YOUR GOAL: Transcribe the whole listing without a single picture.

--- START SOURCE EXCERPT ---

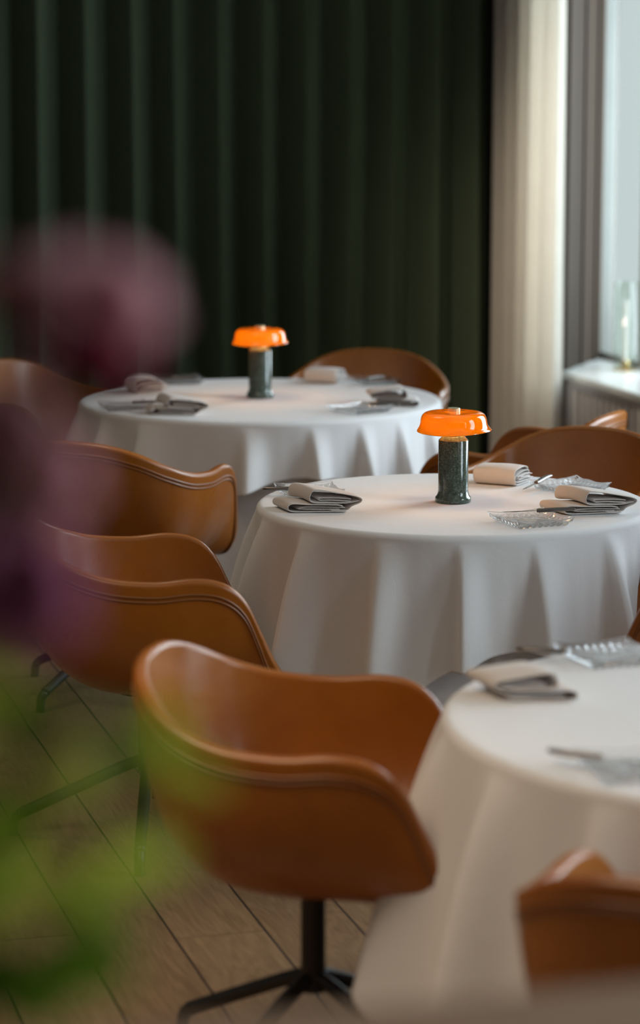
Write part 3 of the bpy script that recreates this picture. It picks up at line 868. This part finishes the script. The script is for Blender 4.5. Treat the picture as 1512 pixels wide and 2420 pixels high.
def petal_mesh(mb, base, out, up, L, W, cup):
    out = out.normalized(); side = out.cross(up).normalized(); n = 6; m = 5
    b0 = len(mb.v)
    for i in range(n + 1):
        t = i / n; w = W * math.sin(math.pi * min(1, t * .86 + .08)) ** .8
        c = base + out * (L * t) + up * (cup * L * t * t)
        for j in range(m):
            s = (j / (m - 1) - .5) * 2
            mb.v.append(c + side * (w * s / 2) + up * (abs(s) ** 2 * w * .18))
    for i in range(n):
        for j in range(m - 1):
            a = b0 + i * m + j; mb.f.append((a, a + 1, a + m + 1, a + m))
def bloom(rad, seed):
    rnd = random.Random(seed); mb = MB()
    for (k, el, l) in ((5, 75, .55), (6, 55, .8), (8, 32, .95), (9, 8, 1.0)):
        for q in range(k):
            a = 2 * math.pi * (q + rnd.random() * .4) / k; e = math.radians(el + rnd.uniform(-7, 7))
            out = Vector((math.cos(a) * math.cos(e), math.sin(a) * math.cos(e), math.sin(e)))
            up = Vector((-math.cos(a) * math.sin(e), -math.sin(a) * math.sin(e), math.cos(e)))
            petal_mesh(mb, Vector((0, 0, 0)), out, up, rad * l, rad * .75, .35 if el < 50 else -.1)
    return mb
def orient(mb, loc, dirv):
    q = Vector(dirv).to_track_quat('Z', 'Y')
    mb.v = [q @ v + Vector(loc) for v in mb.v]
    return mb
def stem_pts(p):
    p = Vector(p); a = Vector((VX + (p.x - VX) * .06, VY + (p.y - VY) * .06, 1.24))
    m1 = a.lerp(p, .45) + Vector(((VX - p.x) * .12, 0, .06))
    return catmull([a, m1, p], 8)
FL = [  # x, y, z, radius, material, label
    (-0.116, 1.34, 1.772, .026, 'pink', 'large blurred dusty pink flower, biggest bloom before the green curtain'),
    (-0.115, 1.30, 1.752, .018, 'crimson', 'small blurred crimson flower just beneath the large pink one'),
    (-0.155, 1.32, 1.785, .015, 'mauve', 'blurred brownish mauve flower at the left edge before the green curtain'),
    (-0.134, 1.36, 1.742, .013, 'mauve', 'blurred mauve flower just below left of the large pink one'),
    (-0.154, 1.30, 1.718, .018, 'mauve', 'blurred mauve flower in front of the far left armchair'),
    (-0.142, 1.34, 1.690, .018, 'pink', 'blurred dusty pink flower over the turned away armchair'),
    (-0.160, 1.36, 1.660, .022, 'mauve', 'blurred mauve flower hanging before the back of the side on armchair'),
    (-0.156, 1.30, 1.636, .026, 'purple', 'large blurred purple flower at the left edge, lowest of the blooms'),
    (-0.176, 1.36, 1.690, .028, 'purple', 'blurred purple flower cut by the left edge beside the mauve ones'),
]
for i, (x, y, z, r, mt, lab) in enumerate(FL):
    st = stem_pts((x, y, z)); tip = st[-1]; d = (st[-1] - st[-3]).normalized()
    t = thing('cut_flower', lab, 'flower', (VX, VY, 1.24), 0, 'cut flowers in the vase')
    o0 = Vector((VX, VY, 1.24))
    s = MB().tube([p - o0 for p in st], .0022, 8).build('stem', M['dark_leaf'], t, smooth=True)
    b = orient(bloom(r * 1.6, i), tip - o0, (d + Vector((0.1, -.9, .1))).normalized()); b.build('blossom', M[mt], t, smooth=True)
LV = [  # leafy sprigs: x, y, z, leaf length, material, label
    (-0.1165, 1.32, 1.578, .050, 'dark_leaf', 'blurred deep green sprig before the legs of the side on armchair'),
    (-0.0930, 1.34, 1.545, .046, 'leaf', 'blurred bright green sprig against the nearest armchair'),
    (-0.1480, 1.30, 1.590, .040, 'leaf', 'blurred bright green sprig at the left edge over the floor boards'),
    (-0.1100, 1.28, 1.510, .050, 'leaf', 'blurred yellow green sprig low over the floor boards'),
    (-0.1450, 1.30, 1.450, .065, 'dark_leaf', 'blurred deep green sprig in the bottom left corner'),
    (-0.0950, 1.30, 1.470, .045, 'dark_leaf', 'blurred green sprig at the bottom edge right of the deep green one'),
]
for i, (x, y, z, L, mt, lab) in enumerate(LV):
    st = stem_pts((x, y, z)); o0 = Vector((VX, VY, 1.24)); rnd = random.Random(90 + i)
    t = thing('leafy_sprig', lab, 'leaf sprig', (VX, VY, 1.24), 0, 'leafy sprigs in the vase')
    MB().tube([p - o0 for p in st], .0018, 8).build('stem', M['dark_leaf'], t, smooth=True)
    for k in range(8):
        q = st[-1 - k] - o0
        a = rnd.uniform(0, 6.28); out = Vector((math.cos(a), .3 * math.sin(a), rnd.uniform(-.5, .7))).normalized()
        up = Vector((0, -1, .4)); up = (up - out * up.dot(out)).normalized()
        m = MB(); petal_mesh(m, q, out, up, L * rnd.uniform(.7, 1.1), L * .45, .15)
        m.build('leaf', M[mt], t, smooth=True)
bpy.context.view_layer.update()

--- END SOURCE EXCERPT ---

COMPLETE OUTPUT:
Write part 3 of the bpy script that recreates this picture. It picks up at line 868. This part finishes the script. The script is for Blender 4.5. Treat the picture as 1512 pixels wide and 2420 pixels high.
def petal_mesh(mb, base, out, up, L, W, cup):
    out = out.normalized(); side = out.cross(up).normalized(); n = 6; m = 5
    b0 = len(mb.v)
    for i in range(n + 1):
        t = i / n; w = W * math.sin(math.pi * min(1, t * .86 + .08)) ** .8
        c = base + out * (L * t) + up * (cup * L * t * t)
        for j in range(m):
            s = (j / (m - 1) - .5) * 2
            mb.v.append(c + side * (w * s / 2) + up * (abs(s) ** 2 * w * .18))
    for i in range(n):
        for j in range(m - 1):
            a = b0 + i * m + j; mb.f.append((a, a + 1, a + m + 1, a + m))
def bloom(rad, seed):
    rnd = random.Random(seed); mb = MB()
    for (k, el, l) in ((5, 75, .55), (6, 55, .8), (8, 32, .95), (9, 8, 1.0)):
        for q in range(k):
            a = 2 * math.pi * (q + rnd.random() * .4) / k; e = math.radians(el + rnd.uniform(-7, 7))
            out = Vector((math.cos(a) * math.cos(e), math.sin(a) * math.cos(e), math.sin(e)))
            up = Vector((-math.cos(a) * math.sin(e), -math.sin(a) * math.sin(e), math.cos(e)))
            petal_mesh(mb, Vector((0, 0, 0)), out, up, rad * l, rad * .75, .35 if el < 50 else -.1)
    return mb
def orient(mb, loc, dirv):
    q = Vector(dirv).to_track_quat('Z', 'Y')
    mb.v = [q @ v + Vector(loc) for v in mb.v]
    return mb
def stem_pts(p):
    p = Vector(p); a = Vector((VX + (p.x - VX) * .06, VY + (p.y - VY) * .06, 1.24))
    m1 = a.lerp(p, .45) + Vector(((VX - p.x) * .12, 0, .06))
    return catmull([a, m1, p], 8)
FL = [  # x, y, z, radius, material, label
    (-0.116, 1.34, 1.772, .026, 'pink', 'large blurred dusty pink flower, biggest bloom before the green curtain'),
    (-0.115, 1.30, 1.752, .018, 'crimson', 'small blurred crimson flower just beneath the large pink one'),
    (-0.155, 1.32, 1.785, .015, 'mauve', 'blurred brownish mauve flower at the left edge before the green curtain'),
    (-0.134, 1.36, 1.742, .013, 'mauve', 'blurred mauve flower just below left of the large pink one'),
    (-0.154, 1.30, 1.718, .018, 'mauve', 'blurred mauve flower in front of the far left armchair'),
    (-0.142, 1.34, 1.690, .018, 'pink', 'blurred dusty pink flower over the turned away armchair'),
    (-0.160, 1.36, 1.660, .022, 'mauve', 'blurred mauve flower hanging before the back of the side on armchair'),
    (-0.156, 1.30, 1.636, .026, 'purple', 'large blurred purple flower at the left edge, lowest of the blooms'),
    (-0.176, 1.36, 1.690, .028, 'purple', 'blurred purple flower cut by the left edge beside the mauve ones'),
]
for i, (x, y, z, r, mt, lab) in enumerate(FL):
    st = stem_pts((x, y, z)); tip = st[-1]; d = (st[-1] - st[-3]).normalized()
    t = thing('cut_flower', lab, 'flower', (VX, VY, 1.24), 0, 'cut flowers in the vase')
    o0 = Vector((VX, VY, 1.24))
    s = MB().tube([p - o0 for p in st], .0022, 8).build('stem', M['dark_leaf'], t, smooth=True)
    b = orient(bloom(r * 1.6, i), tip - o0, (d + Vector((0.1, -.9, .1))).normalized()); b.build('blossom', M[mt], t, smooth=True)
LV = [  # leafy sprigs: x, y, z, leaf length, material, label
    (-0.1165, 1.32, 1.578, .050, 'dark_leaf', 'blurred deep green sprig before the legs of the side on armchair'),
    (-0.0930, 1.34, 1.545, .046, 'leaf', 'blurred bright green sprig against the nearest armchair'),
    (-0.1480, 1.30, 1.590, .040, 'leaf', 'blurred bright green sprig at the left edge over the floor boards'),
    (-0.1100, 1.28, 1.510, .050, 'leaf', 'blurred yellow green sprig low over the floor boards'),
    (-0.1450, 1.30, 1.450, .065, 'dark_leaf', 'blurred deep green sprig in the bottom left corner'),
    (-0.0950, 1.30, 1.470, .045, 'dark_leaf', 'blurred green sprig at the bottom edge right of the deep green one'),
]
for i, (x, y, z, L, mt, lab) in enumerate(LV):
    st = stem_pts((x, y, z)); o0 = Vector((VX, VY, 1.24)); rnd = random.Random(90 + i)
    t = thing('leafy_sprig', lab, 'leaf sprig', (VX, VY, 1.24), 0, 'leafy sprigs in the vase')
    MB().tube([p - o0 for p in st], .0018, 8).build('stem', M['dark_leaf'], t, smooth=True)
    for k in range(8):
        q = st[-1 - k] - o0
        a = rnd.uniform(0, 6.28); out = Vector((math.cos(a), .3 * math.sin(a), rnd.uniform(-.5, .7))).normalized()
        up = Vector((0, -1, .4)); up = (up - out * up.dot(out)).normalized()
        m = MB(); petal_mesh(m, q, out, up, L * rnd.uniform(.7, 1.1), L * .45, .15)
        m.build('leaf', M[mt], t, smooth=True)
bpy.context.view_layer.update()